The Murray Darling Basin Plan contains strict requirements to protect the value of water, including maintaining the reliability of water entitlements.

This is why water recovery has been achieved through acquiring water rights and investing in irrigation and environmental efficiencies. Water recovered for the environment has been paid for and will not impact the value of other water entitlements.

Banks and financial advisors should not use cap factors in assessing the value of water entitlements as an asset.

This is because cap factors reflect average use of water allocations and are not a measure of the actual amount of water entitlement holders can access.

Cap factors describe the average extent to which water allocations made by state governments to entitlement holders are actually used.

Cap factors do not affect the sustainable diversion limits (limits on water take) set under the Basin Plan that will come into effect in 2019.

The Basin Plan is a long-term reform which will provide certainty and reliability for all entitlement holders.

Background

Everyone in the Basin needs to be confident that the volume of water recovered for the environment under the Basin Plan has been accurately calculated using a consistent approach across the Basin.
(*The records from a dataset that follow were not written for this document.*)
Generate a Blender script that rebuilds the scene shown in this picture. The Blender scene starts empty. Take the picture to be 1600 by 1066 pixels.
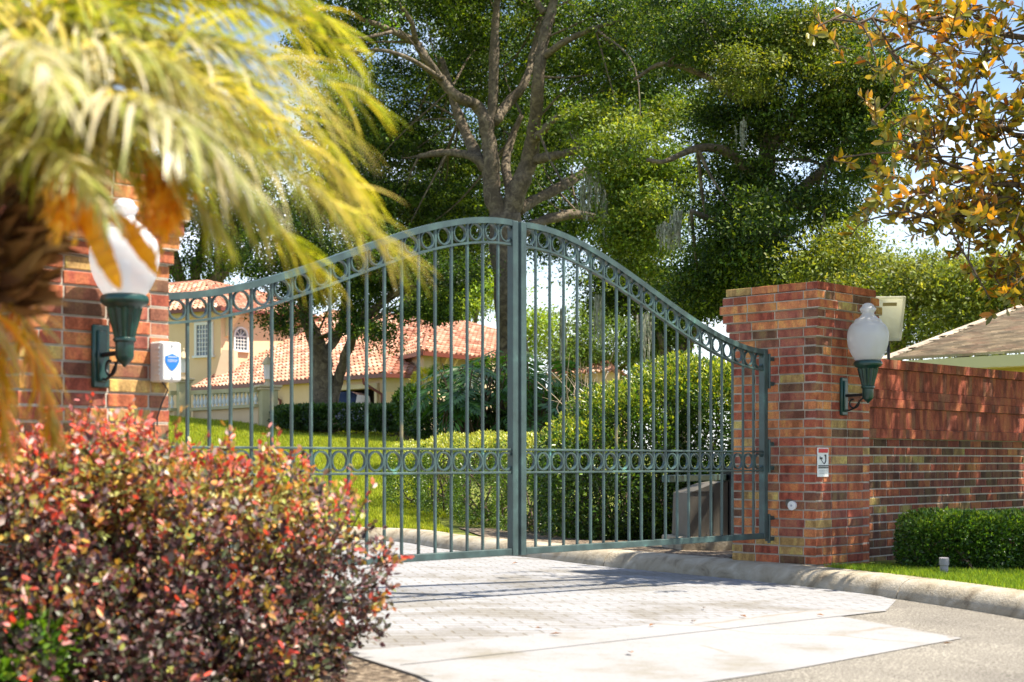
import bpy, math, random
import numpy as np
from mathutils import Vector, Matrix
R = math.radians
rng = np.random.default_rng(7)
random.seed(7)
sc = bpy.context.scene
C = sc.collection
# ------------------------------------------------------------ camera, world, sun, exposure
F = 2300.0                                   # focal length in pixels of the 1600 px wide photograph
cam = bpy.data.objects.new('camera', bpy.data.cameras.new('camera')); C.objects.link(cam)
cam.location = (0, 0, 0); cam.rotation_euler = (R(90), 0, 0)
cam.data.sensor_width = 36; cam.data.lens = F / 1600 * 36
cam.data.shift_y = 187 / 1600
cam.data.clip_end = 3000; cam.data.clip_start = 0.05
cam.data.dof.use_dof = True; cam.data.dof.focus_distance = 15.5; cam.data.dof.aperture_fstop = 3.5
sc.camera = cam
SUN = Vector((1.42, -0.12, 2.5)).normalized()
EL = math.asin(SUN.z); ROT = math.atan2(SUN.x, SUN.y)
w = bpy.data.worlds.new('World'); sc.world = w; w.use_nodes = True
nt = w.node_tree; nt.nodes.clear()
def N(t, kind, **kw):
    n = t.nodes.new(kind)
    for k, v in kw.items():
        if hasattr(n, k): setattr(n, k, v)
    return n
out = N(nt, 'ShaderNodeOutputWorld'); bg = N(nt, 'ShaderNodeBackground'); bg.inputs[1].default_value = 0.09
sky = N(nt, 'ShaderNodeTexSky'); sky.sky_type = 'NISHITA'; sky.sun_disc = False
sky.sun_elevation = EL; sky.sun_rotation = ROT; sky.air_density = 1.0; sky.dust_density = 0.6; sky.ozone_density = 1.6
tc = N(nt, 'ShaderNodeTexCoord'); mp = N(nt, 'ShaderNodeMapping'); mp.inputs['Scale'].default_value = (2.2, 2.2, 7.5)
mp.inputs['Location'].default_value = (0.35, 0.3, 0.1)
no = N(nt, 'ShaderNodeTexNoise'); no.inputs['Scale'].default_value = 2.6; no.inputs['Detail'].default_value = 9; no.inputs['Roughness'].default_value = .6
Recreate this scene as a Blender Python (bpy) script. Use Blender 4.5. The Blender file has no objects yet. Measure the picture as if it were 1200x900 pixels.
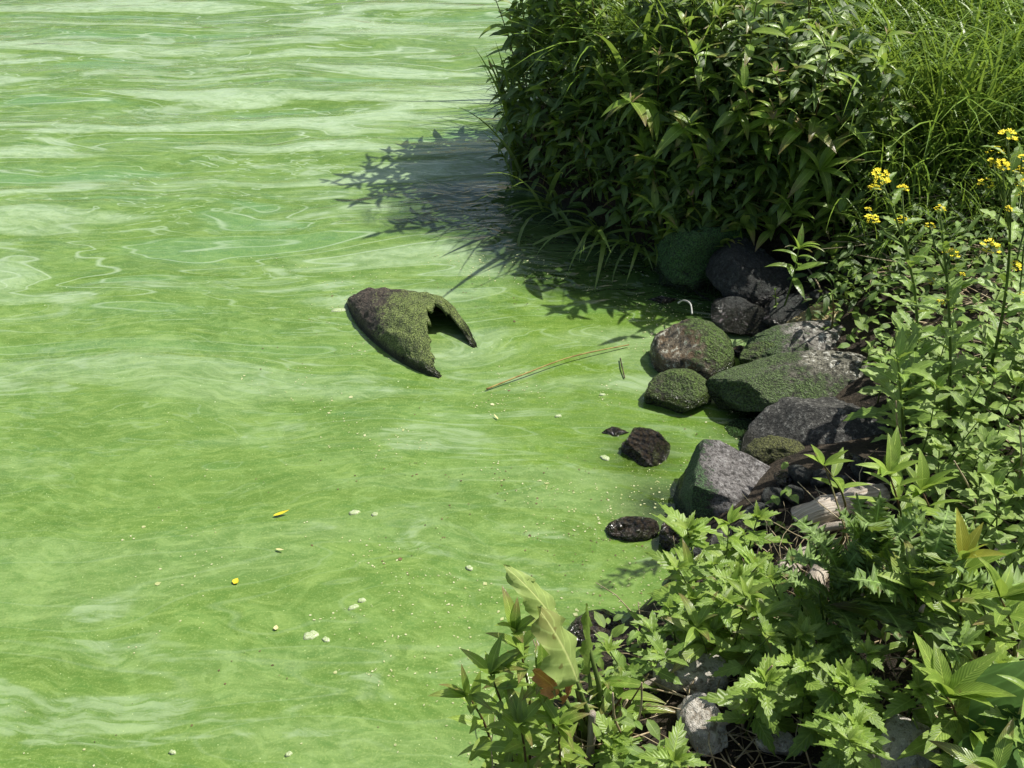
import bpy, math, random
import numpy as np
from mathutils import Vector, Matrix, noise
R = random.Random(7)
PI = math.pi
scn = bpy.context.scene
COL = scn.collection

# ------------------------------------------------------------------ camera, sky, sun, exposure
CAM = Vector((0.0, 0.0, 2.4)); PITCH = 36.0; HF = 50.0
cam_d = bpy.data.cameras.new('camera'); cam_d.sensor_width = 36
cam_d.lens = 18 / math.tan(math.radians(HF / 2)); cam_d.clip_start = 0.05; cam_d.clip_end = 2000
cam = bpy.data.objects.new('camera', cam_d); COL.objects.link(cam)
cam.location = CAM; cam.rotation_euler = (math.radians(90 - PITCH), 0, 0)
scn.camera = cam
SUN_AZ = Vector((0.90, 0.44)).normalized(); SUN_EL = math.radians(57)
world = bpy.data.worlds.new('World'); scn.world = world; world.use_nodes = True
wn = world.node_tree; wn.nodes.clear()
sky = wn.nodes.new('ShaderNodeTexSky'); sky.sky_type = 'NISHITA'; sky.sun_disc = False
sky.sun_elevation = SUN_EL; sky.sun_rotation = math.atan2(SUN_AZ.x, SUN_AZ.y)
sky.air_density = 1.2; sky.dust_density = 3.0; sky.ozone_density = 1.0
bg = wn.nodes.new('ShaderNodeBackground'); bg.inputs['Strength'].default_value = 0.082
wo = wn.nodes.new('ShaderNodeOutputWorld')
wn.links.new(sky.outputs[0], bg.inputs[0]); wn.links.new(bg.outputs[0], wo.inputs[0])
sun_d = bpy.data.lights.new('sun', 'SUN'); sun_d.energy = 5.0; sun_d.angle = math.radians(0.5); sun_d.color = (1, 0.955, 0.87)
sun = bpy.data.objects.new('sun', sun_d); COL.objects.link(sun)
sdir = Vector((SUN_AZ.x * math.cos(SUN_EL), SUN_AZ.y * math.cos(SUN_EL), math.sin(SUN_EL)))
sun.rotation_euler = sdir.to_track_quat('Z', 'Y').to_euler(); sun.location = (3, 2, 6)
scn.view_settings.view_transform = 'Standard'; scn.view_settings.look = 'None'
scn.view_settings.exposure = 0.36; scn.view_settings.gamma = 1.0; scn.view_settings.use_curve_mapping = False

# ------------------------------------------------------------------ photo pixel -> world helpers
F = 600 / math.tan(math.radians(HF / 2)); cp, sp_ = math.cos(math.radians(PITCH)), math.sin(math.radians(PITCH))
def ray(px, py):
    u = (px - 600) / F; v = (450 - py) / F
    return Vector((u, cp + v * sp_, -sp_ + v * cp))
def at(px, py, z=0.0):
    r = ray(px, py); t = (z - CAM.z) / r.z
    return CAM + r * t
def at_y(px, py, y):
    r = ray(px, py); return CAM + r * (y / r.y)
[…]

There are over 150 different classes of water entitlement in the Murray–Darling Basin—this means that, in recovering water for the environment, the Commonwealth Environmental Water Holder has acquired a variety of classes of water entitlements from across the Basin.

It is important that we can verify that the right amount of water has been recovered, to meet the requirements of the Basin Plan.

To allow us to measure water recovery in a way that is consistent and accurate across the Basin, each valley's entitlement classes are given a conversion factor to translate through to average use—so they can be counted on equal terms.

This conversion factor is mostly commonly called the 'cap factor'.

Cap factors reflect estimates of the long-term average actual water use—this is different to the reliability of an entitlement, which is relevant to value.